• _What to produce_: Repeat the full listing, word for word.

• _Data block_:
-*-*-
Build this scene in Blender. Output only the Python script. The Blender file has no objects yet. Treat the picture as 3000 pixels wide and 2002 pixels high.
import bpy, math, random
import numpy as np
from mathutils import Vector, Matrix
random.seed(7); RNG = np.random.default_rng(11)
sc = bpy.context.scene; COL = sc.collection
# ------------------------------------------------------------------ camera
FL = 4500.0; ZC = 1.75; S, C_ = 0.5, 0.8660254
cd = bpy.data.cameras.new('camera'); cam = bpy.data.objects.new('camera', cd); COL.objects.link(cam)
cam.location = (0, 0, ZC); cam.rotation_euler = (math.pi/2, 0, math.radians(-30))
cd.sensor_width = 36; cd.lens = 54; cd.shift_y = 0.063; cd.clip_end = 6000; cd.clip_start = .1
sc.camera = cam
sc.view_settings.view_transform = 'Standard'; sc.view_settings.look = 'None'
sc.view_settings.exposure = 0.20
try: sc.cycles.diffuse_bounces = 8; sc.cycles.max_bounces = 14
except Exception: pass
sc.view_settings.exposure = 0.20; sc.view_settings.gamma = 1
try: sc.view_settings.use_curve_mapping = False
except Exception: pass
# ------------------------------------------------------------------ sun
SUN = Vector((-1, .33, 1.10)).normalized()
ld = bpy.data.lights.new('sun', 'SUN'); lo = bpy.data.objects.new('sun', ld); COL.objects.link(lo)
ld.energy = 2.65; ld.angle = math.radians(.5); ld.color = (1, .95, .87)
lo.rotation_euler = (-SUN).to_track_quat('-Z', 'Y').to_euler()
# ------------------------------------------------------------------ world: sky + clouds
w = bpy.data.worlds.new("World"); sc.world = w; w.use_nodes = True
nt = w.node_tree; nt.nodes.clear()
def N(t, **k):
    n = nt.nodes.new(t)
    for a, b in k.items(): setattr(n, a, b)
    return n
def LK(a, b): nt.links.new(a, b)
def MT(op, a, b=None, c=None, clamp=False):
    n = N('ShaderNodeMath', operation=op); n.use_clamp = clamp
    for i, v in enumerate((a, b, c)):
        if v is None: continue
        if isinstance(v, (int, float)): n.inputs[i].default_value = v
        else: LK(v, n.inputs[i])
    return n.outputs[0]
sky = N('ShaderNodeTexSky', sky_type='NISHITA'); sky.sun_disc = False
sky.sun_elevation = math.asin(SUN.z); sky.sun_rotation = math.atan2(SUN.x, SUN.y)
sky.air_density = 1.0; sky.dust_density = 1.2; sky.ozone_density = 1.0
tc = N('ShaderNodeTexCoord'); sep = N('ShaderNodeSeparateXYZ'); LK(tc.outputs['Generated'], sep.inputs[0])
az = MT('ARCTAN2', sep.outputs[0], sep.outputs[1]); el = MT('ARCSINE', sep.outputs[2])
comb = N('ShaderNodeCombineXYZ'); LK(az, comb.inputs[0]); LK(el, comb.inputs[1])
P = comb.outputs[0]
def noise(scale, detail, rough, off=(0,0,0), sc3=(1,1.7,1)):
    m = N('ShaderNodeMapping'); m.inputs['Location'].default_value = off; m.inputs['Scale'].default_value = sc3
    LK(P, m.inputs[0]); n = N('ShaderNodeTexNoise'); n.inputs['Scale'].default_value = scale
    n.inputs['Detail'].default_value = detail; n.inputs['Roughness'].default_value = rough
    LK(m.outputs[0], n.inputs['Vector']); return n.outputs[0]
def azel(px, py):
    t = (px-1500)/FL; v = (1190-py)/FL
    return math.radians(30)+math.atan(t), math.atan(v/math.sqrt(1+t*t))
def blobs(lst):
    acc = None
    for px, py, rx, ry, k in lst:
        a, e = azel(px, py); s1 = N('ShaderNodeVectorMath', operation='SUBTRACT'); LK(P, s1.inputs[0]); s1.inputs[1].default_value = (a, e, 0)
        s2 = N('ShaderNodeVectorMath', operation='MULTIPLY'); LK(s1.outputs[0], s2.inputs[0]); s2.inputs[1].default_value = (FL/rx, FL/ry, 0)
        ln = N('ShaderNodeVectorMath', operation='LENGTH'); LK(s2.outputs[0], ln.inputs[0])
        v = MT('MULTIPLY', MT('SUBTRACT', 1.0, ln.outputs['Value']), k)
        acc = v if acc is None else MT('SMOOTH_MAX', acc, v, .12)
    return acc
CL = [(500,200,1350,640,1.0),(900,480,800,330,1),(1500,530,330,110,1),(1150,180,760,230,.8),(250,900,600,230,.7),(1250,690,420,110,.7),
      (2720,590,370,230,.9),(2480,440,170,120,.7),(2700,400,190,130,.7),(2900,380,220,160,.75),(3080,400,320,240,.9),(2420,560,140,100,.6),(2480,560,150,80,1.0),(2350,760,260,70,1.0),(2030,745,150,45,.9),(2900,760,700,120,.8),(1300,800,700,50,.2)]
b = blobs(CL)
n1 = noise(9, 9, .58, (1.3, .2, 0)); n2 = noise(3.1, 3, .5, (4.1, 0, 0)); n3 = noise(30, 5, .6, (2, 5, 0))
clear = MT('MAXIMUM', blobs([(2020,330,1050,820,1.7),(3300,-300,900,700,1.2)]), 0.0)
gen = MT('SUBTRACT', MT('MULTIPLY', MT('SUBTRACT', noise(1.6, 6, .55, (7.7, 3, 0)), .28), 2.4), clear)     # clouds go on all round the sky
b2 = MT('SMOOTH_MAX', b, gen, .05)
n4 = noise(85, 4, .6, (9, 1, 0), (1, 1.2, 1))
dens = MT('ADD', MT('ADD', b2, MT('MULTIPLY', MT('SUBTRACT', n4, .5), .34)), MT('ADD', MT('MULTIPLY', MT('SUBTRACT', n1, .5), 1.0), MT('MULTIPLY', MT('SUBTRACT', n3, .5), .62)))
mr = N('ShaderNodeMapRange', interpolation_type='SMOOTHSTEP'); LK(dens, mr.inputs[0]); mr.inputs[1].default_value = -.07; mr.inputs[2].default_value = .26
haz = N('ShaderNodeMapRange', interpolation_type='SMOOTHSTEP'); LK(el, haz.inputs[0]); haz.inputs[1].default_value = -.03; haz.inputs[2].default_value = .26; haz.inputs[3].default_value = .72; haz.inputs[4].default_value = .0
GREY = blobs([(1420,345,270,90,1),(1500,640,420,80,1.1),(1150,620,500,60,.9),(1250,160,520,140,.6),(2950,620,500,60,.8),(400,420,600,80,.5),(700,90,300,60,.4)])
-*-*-
• _Solution_:
Build this scene in Blender. Output only the Python script. The Blender file has no objects yet. Treat the picture as 3000 pixels wide and 2002 pixels high.
import bpy, math, random
import numpy as np
from mathutils import Vector, Matrix
random.seed(7); RNG = np.random.default_rng(11)
sc = bpy.context.scene; COL = sc.collection
# ------------------------------------------------------------------ camera
FL = 4500.0; ZC = 1.75; S, C_ = 0.5, 0.8660254
cd = bpy.data.cameras.new('camera'); cam = bpy.data.objects.new('camera', cd); COL.objects.link(cam)
cam.location = (0, 0, ZC); cam.rotation_euler = (math.pi/2, 0, math.radians(-30))
cd.sensor_width = 36; cd.lens = 54; cd.shift_y = 0.063; cd.clip_end = 6000; cd.clip_start = .1
sc.camera = cam
sc.view_settings.view_transform = 'Standard'; sc.view_settings.look = 'None'
sc.view_settings.exposure = 0.20
try: sc.cycles.diffuse_bounces = 8; sc.cycles.max_bounces = 14
except Exception: pass
sc.view_settings.exposure = 0.20; sc.view_settings.gamma = 1
try: sc.view_settings.use_curve_mapping = False
except Exception: pass
# ------------------------------------------------------------------ sun
SUN = Vector((-1, .33, 1.10)).normalized()
ld = bpy.data.lights.new('sun', 'SUN'); lo = bpy.data.objects.new('sun', ld); COL.objects.link(lo)
ld.energy = 2.65; ld.angle = math.radians(.5); ld.color = (1, .95, .87)
lo.rotation_euler = (-SUN).to_track_quat('-Z', 'Y').to_euler()
# ------------------------------------------------------------------ world: sky + clouds
w = bpy.data.worlds.new("World"); sc.world = w; w.use_nodes = True
nt = w.node_tree; nt.nodes.clear()
def N(t, **k):
    n = nt.nodes.new(t)
    for a, b in k.items(): setattr(n, a, b)
    return n
def LK(a, b): nt.links.new(a, b)
def MT(op, a, b=None, c=None, clamp=False):
    n = N('ShaderNodeMath', operation=op); n.use_clamp = clamp
    for i, v in enumerate((a, b, c)):
        if v is None: continue
        if isinstance(v, (int, float)): n.inputs[i].default_value = v
        else: LK(v, n.inputs[i])
    return n.outputs[0]
sky = N('ShaderNodeTexSky', sky_type='NISHITA'); sky.sun_disc = False
sky.sun_elevation = math.asin(SUN.z); sky.sun_rotation = math.atan2(SUN.x, SUN.y)
sky.air_density = 1.0; sky.dust_density = 1.2; sky.ozone_density = 1.0
tc = N('ShaderNodeTexCoord'); sep = N('ShaderNodeSeparateXYZ'); LK(tc.outputs['Generated'], sep.inputs[0])
az = MT('ARCTAN2', sep.outputs[0], sep.outputs[1]); el = MT('ARCSINE', sep.outputs[2])
comb = N('ShaderNodeCombineXYZ'); LK(az, comb.inputs[0]); LK(el, comb.inputs[1])
P = comb.outputs[0]
def noise(scale, detail, rough, off=(0,0,0), sc3=(1,1.7,1)):
    m = N('ShaderNodeMapping'); m.inputs['Location'].default_value = off; m.inputs['Scale'].default_value = sc3
    LK(P, m.inputs[0]); n = N('ShaderNodeTexNoise'); n.inputs['Scale'].default_value = scale
    n.inputs['Detail'].default_value = detail; n.inputs['Roughness'].default_value = rough
    LK(m.outputs[0], n.inputs['Vector']); return n.outputs[0]
def azel(px, py):
    t = (px-1500)/FL; v = (1190-py)/FL
    return math.radians(30)+math.atan(t), math.atan(v/math.sqrt(1+t*t))
def blobs(lst):
    acc = None
    for px, py, rx, ry, k in lst:
        a, e = azel(px, py); s1 = N('ShaderNodeVectorMath', operation='SUBTRACT'); LK(P, s1.inputs[0]); s1.inputs[1].default_value = (a, e, 0)
        s2 = N('ShaderNodeVectorMath', operation='MULTIPLY'); LK(s1.outputs[0], s2.inputs[0]); s2.inputs[1].default_value = (FL/rx, FL/ry, 0)
        ln = N('ShaderNodeVectorMath', operation='LENGTH'); LK(s2.outputs[0], ln.inputs[0])
        v = MT('MULTIPLY', MT('SUBTRACT', 1.0, ln.outputs['Value']), k)
        acc = v if acc is None else MT('SMOOTH_MAX', acc, v, .12)
    return acc
CL = [(500,200,1350,640,1.0),(900,480,800,330,1),(1500,530,330,110,1),(1150,180,760,230,.8),(250,900,600,230,.7),(1250,690,420,110,.7),
      (2720,590,370,230,.9),(2480,440,170,120,.7),(2700,400,190,130,.7),(2900,380,220,160,.75),(3080,400,320,240,.9),(2420,560,140,100,.6),(2480,560,150,80,1.0),(2350,760,260,70,1.0),(2030,745,150,45,.9),(2900,760,700,120,.8),(1300,800,700,50,.2)]
b = blobs(CL)
n1 = noise(9, 9, .58, (1.3, .2, 0)); n2 = noise(3.1, 3, .5, (4.1, 0, 0)); n3 = noise(30, 5, .6, (2, 5, 0))
clear = MT('MAXIMUM', blobs([(2020,330,1050,820,1.7),(3300,-300,900,700,1.2)]), 0.0)
gen = MT('SUBTRACT', MT('MULTIPLY', MT('SUBTRACT', noise(1.6, 6, .55, (7.7, 3, 0)), .28), 2.4), clear)     # clouds go on all round the sky
b2 = MT('SMOOTH_MAX', b, gen, .05)
n4 = noise(85, 4, .6, (9, 1, 0), (1, 1.2, 1))
dens = MT('ADD', MT('ADD', b2, MT('MULTIPLY', MT('SUBTRACT', n4, .5), .34)), MT('ADD', MT('MULTIPLY', MT('SUBTRACT', n1, .5), 1.0), MT('MULTIPLY', MT('SUBTRACT', n3, .5), .62)))
mr = N('ShaderNodeMapRange', interpolation_type='SMOOTHSTEP'); LK(dens, mr.inputs[0]); mr.inputs[1].default_value = -.07; mr.inputs[2].default_value = .26
haz = N('ShaderNodeMapRange', interpolation_type='SMOOTHSTEP'); LK(el, haz.inputs[0]); haz.inputs[1].default_value = -.03; haz.inputs[2].default_value = .26; haz.inputs[3].default_value = .72; haz.inputs[4].default_value = .0
GREY = blobs([(1420,345,270,90,1),(1500,640,420,80,1.1),(1150,620,500,60,.9),(1250,160,520,140,.6),(2950,620,500,60,.8),(400,420,600,80,.5),(700,90,300,60,.4)])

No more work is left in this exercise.